Top weekly tech headlines curated for you:

 

Open Internet:

  • The Center for International Media Assistance (CIMA) published a report on the dilemma between the principle of freedom of information and the "right to be forgotten," or to have information about private individuals removed from the public Internet. Researchers found that the practice has led to censorship of information that is relevant to the public interest, and that it has endangered press freedom in Europe by leading to removal of news articles and erasing content from digital public record.
  • Internet observers from NetBlocks reported a partial internet shutdown in Iran on November 16th, the one-year anniversary of protests over fuel prices and a total internet blackout that occurred in 2019.
  • ChinaFile analyzed publicly-available Chinese government technology procurement notices in close detail to compare surveillance tactics across municipalities.

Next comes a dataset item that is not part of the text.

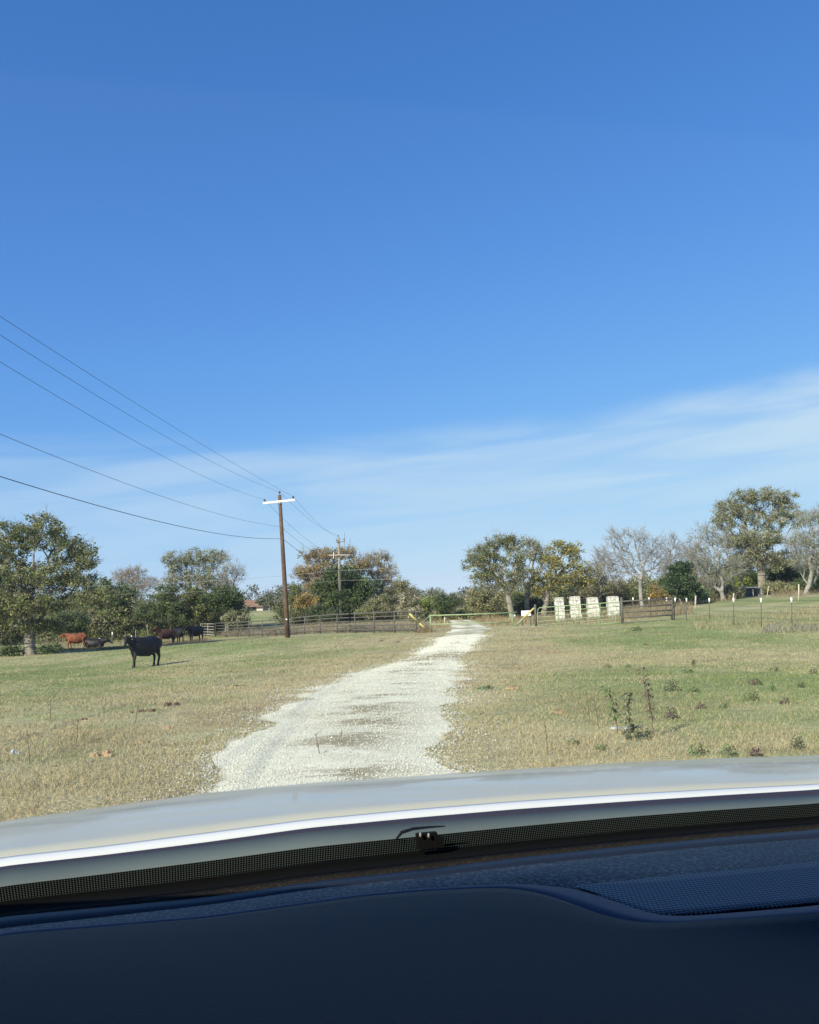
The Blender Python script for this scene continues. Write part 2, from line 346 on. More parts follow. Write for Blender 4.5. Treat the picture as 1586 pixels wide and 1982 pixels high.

Researchers found that purchases of surveillance technology (including cameras, predictive policing software, smartphone forensic systems, and platforms to combine this data) reached their highest levels in 2019. While experts say China is still far from an Orwellian surveillance state, that kind of mass surveillance regime could become reality in the future. 
  • Analysis from DW found that most of India's 121 internet shutdowns last year occurred during or after incidents of police brutality or violent protest and were used as a tool to stifle dissent. Scholar Jan Rydzak calls them "an invisibility cloak for state violence," allowing brutality to fly under the radar when communication services are down.
  • The Cyrilla Initiative and the Association for Progressive Communications have published a report on the legal mechanisms surrounding government-mandated internet shutdowns across the global South. While internet disruptions are becoming a more frequent tool for repressive governments to silence dissent, the report presents a survey of citizens who have pushed back and taken states to court.
  • On November 15th, authorities in Belarus ordered the throttling of mobile phone bandwidth in Minsk as protests against Lukashenko continued.

 

ICT4D:

  • Ron Deibert, founder of the Citizen Lab, discusses the hidden ecological costs of our smartphone and social media usage and exposes the "technological mirage" that prevents us from seeing the environmental impact of each website we load and email we send. He urges us to hold on to our consumer electronics and fight a culture of planned obsolescence.

 

Disinformation:

  • As large social media platforms begin to clamp down on misinformation, alternative social networks have seen a massive uptick in account registrations. Parler, an app similar to Twitter that describes itself as "the premier free speech social network," shot to the top of the App Store's most downloaded apps over the weekend. Experts worry that the rise of more niche news and social media platforms could lead to a dangerous fracturing of the information ecosystem.
  • While there have been massive amounts of disinformation on Chinese-language social media platforms WeChat and Weibo before both the 2016 and 2020 U.S. elections, Foreign Policy reported that this year, many first- and second-generation Chinese-Americans went to great lengths to counter rumors and provide factual Chinese language news coverage of the election.

 

Countering Violent Extremism:

  • Buzzfeed News reported that Facebook failed to enforce its call-to-arms policy that prohibited event pages from encouraging people to bring weapons to intimidate and harass individuals. After the shooting of protesters in Kenosha, Wisconsin, reporters found that third-party content moderators had never been instructed to enforce this policy. The event inviting people to bring guns to protests in Kenosha remained public on Facebook even after users flagged it 455 times.

 

AI:

  • This week, Canada and Botswana co-hosted the Global Conference for Media Freedom. As part of the events of the conference, the OSCE published a paper on the impacts of AI on press freedom and freedom of expression. Their research finds that AI's strong potential to surveil and censor for both economic and political reasons threatens freedom of information and media pluralism.